Additional Resources


“The BIG IDeA promotes the innovative ways Ontario businesses can serve people of all abilities, which ultimately builds our province’s culture of inclusion. Ontario is a leader in accessibility, and collaborative programs like this are helping us build momentum to reach our goal of being accessible by 2025.”

Tracy MacCharles

Minister Responsible for Accessibility

“Accessibility innovation is a business investment that keeps on giving. The unparalleled returns go well beyond customers with disabilities.”

Jutta Treviranus

Director, Inclusive Design Research Centre at OCAD University

“The Ontario Business Improvement Area Association, on behalf of Ontario's BIAs, continues to champion accessibility across the province. We applaud Ontario for being innovative and forward thinking.
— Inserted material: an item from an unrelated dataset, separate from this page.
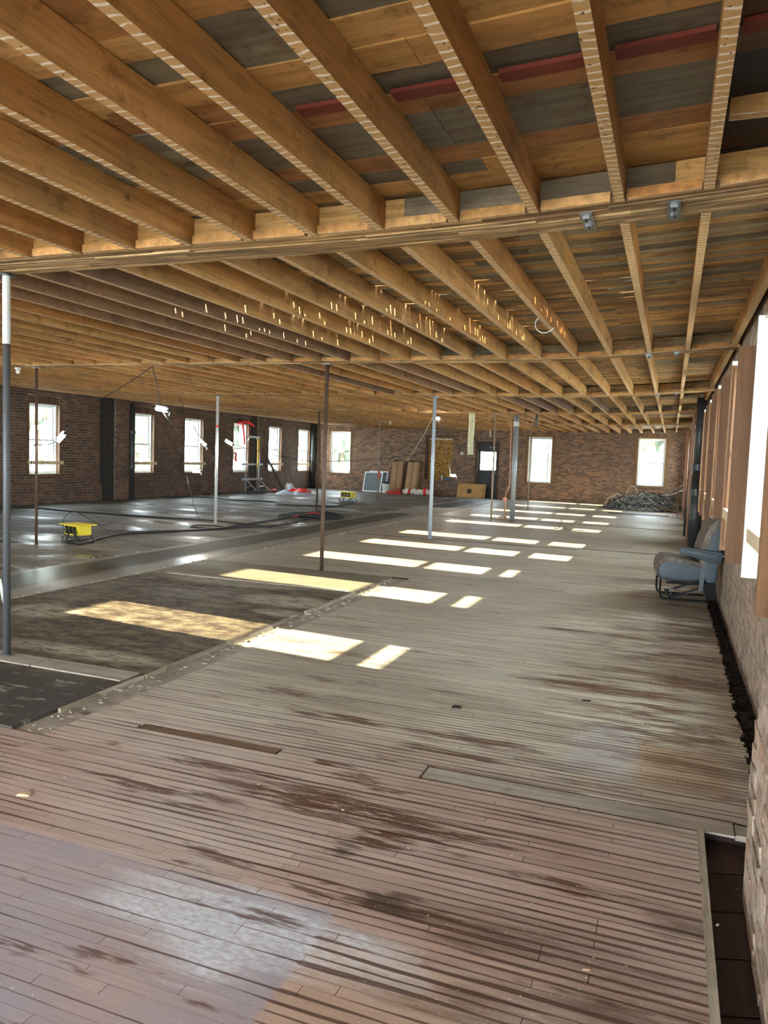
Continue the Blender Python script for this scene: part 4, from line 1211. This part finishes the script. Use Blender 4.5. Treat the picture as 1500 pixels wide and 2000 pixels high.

The BIG IDeA is a large step towards inclusivity in our communities.”

Kay Matthews

Executive Director, Ontario Business Improvement Area Association

“Machine learning and Artificial Intelligence have the power to transform our lives and to empower every person and organization around the world. It’s crucial that as these technologies develop they are designed to include people with disabilities.”

Jenny Lay-Flurrie

Chief Accessibility Officer, Microsoft

“With machine learning and cognitive technology, we have the opportunity to provide personalized services to people of all abilities.”